Reviewing multiple timeframes can be a very useful tool, it can change the perspective of a Market scenario. Reviewing the daily chart of the S&P 500, it can be expected that during next week we see an increase in the selling pressure. The daily chart has reached overbought levels (+3 KC or above). During 2022 we have seen this kind of strength only two times, one toward the end of March and the other one during mid-August. In both cases there was a sharp decline (yellow areas).

S&P 500, daily chart, you can click on the image in order to magnify it

The New Highs and New Lows indicator (NH-NL) confirms the force of the Bulls. The Monthly and Quarterly timeframes display numbers significantly higher for the Bulls than Bears. The 52-week timeframe takes longer to reflect the change. The Monthly timeframe is the one that changes faster than the rest in the table below, if important supply starts to offset the demand, it will show in columns H and I.

Industries

With the powerful movement that we saw last week, finally I found one Industry that has the potential to continue its uptrend. It's still not very encouraging, only one Industry out of the 68 Industries that compose the Global Classification Standard (GICS) is still a low number. The 'Construction and Engineering' Industry ($SP1500#201030) is displaying some force in its weekly chart.

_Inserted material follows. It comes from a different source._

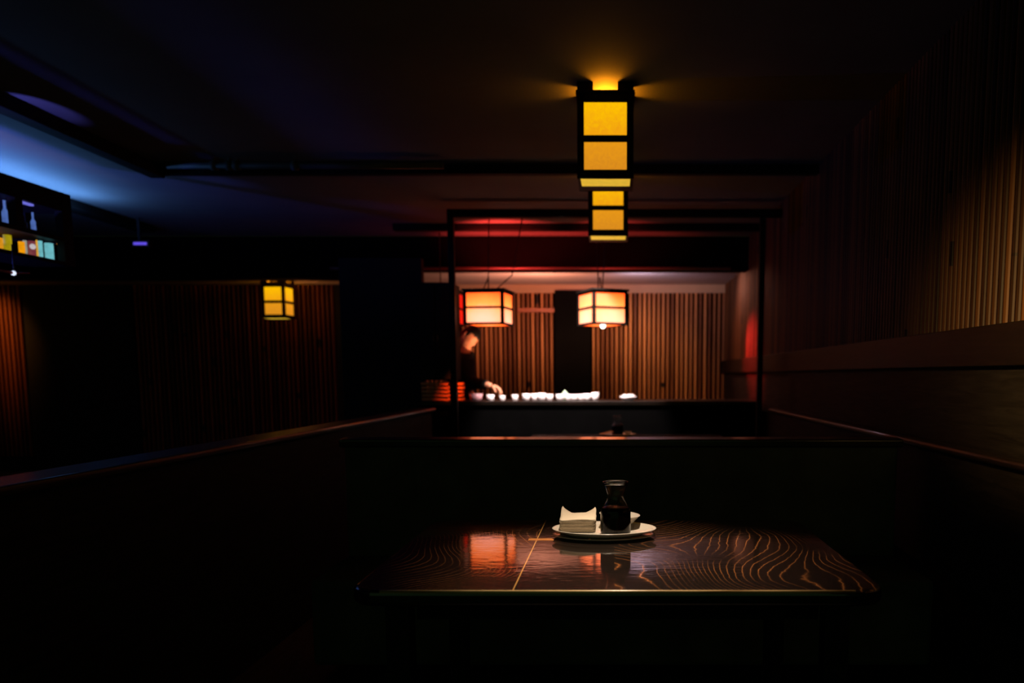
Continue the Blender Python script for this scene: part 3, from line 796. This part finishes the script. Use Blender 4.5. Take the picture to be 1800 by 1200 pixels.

4 year weekly chart for the 'Construction and Engineering' GICS Industry

The screenshot below displays the Industries that are attempting to have a significant breakout:

GICS Industries with potential breakouts

The interesting part of this section is to find out which are the Industries that will eventually lead the next multi-month Bull Market. Entering at the right time into the next Bull Market could be very well worth the wait and analysis.

Scenarios

Scenario #1: I never try to forecast what the Market will do, I do think about what are the most likely scenarios that can happen and then I act accordingly once one of those scenarios starts to take shape in the Market charts. Next week I think we will see a pullback that can take the S&P 500 below 3,900. The rally might even go as far as 4,100 but eventually during the week I think it will stop and then start to pullback.

I did open during last week four pilot trades. One of them was GEO Group (GEO), I was already stopped out of that trade by a deadly gap that triggered my stop at a much lower price than expected. If the rally continues, I'm more than happy to enjoy the ride. If not, none of those pilot trades will have a significant effect in my account.

Scenario #2: The second most likely scenario, from my point of view, is that the rally will stall, unless there are really surprising good news that can keep fueling the rally even at overbought levels, the index will start to pullback or stall. Reviewing the historical behavior of the Market can be an edge, nothing guarantees that the history will repeat but eventually in the chaos of the Market some patterns start to emerge.

Since we have only seen the daily chart of the S&P 500 get to the +3 KC during 2022, and after the index reached that level in both occasions the index had severe losses, I'd be careful before opening positions aggressively.

Scenario #3: The least likely scenario is that the rally continues. Greed is an emotion that can last for a long time, if the Market decides that there is still room to keep going up, so be it. The probabilities don't really favor this scenario, most of the rallies during 2022 have lasted at most four days. Anything can happen in the Markets, if the rally continues I might even open more pilot trades if I can find good setups.

Summary

Last trading week had a powerful upward movement of 186 points in the S&P 500. It's a nice recovery, but the weekly downtrend is still intact. The key levels to monitor are 4,100 and 4,350 where there is likely to be a significant increase in the selling pressure. In March and August we saw rallies much more powerful that what we have so far in the current rally and the Bears were able to kill them and send the index to oversold levels.

The FTX implosion in the crypto world is a clear example that even the most powerful companies must respect risk. Years of success can be destroyed in days when risk management is ignored. Most of the important indexes are out of Bear Market territory, that doesn't mean that we will immediately see a powerful Bull Market. Follow your plan and if in fact we see that a Bull Market is starting, the opportunities will present themselves.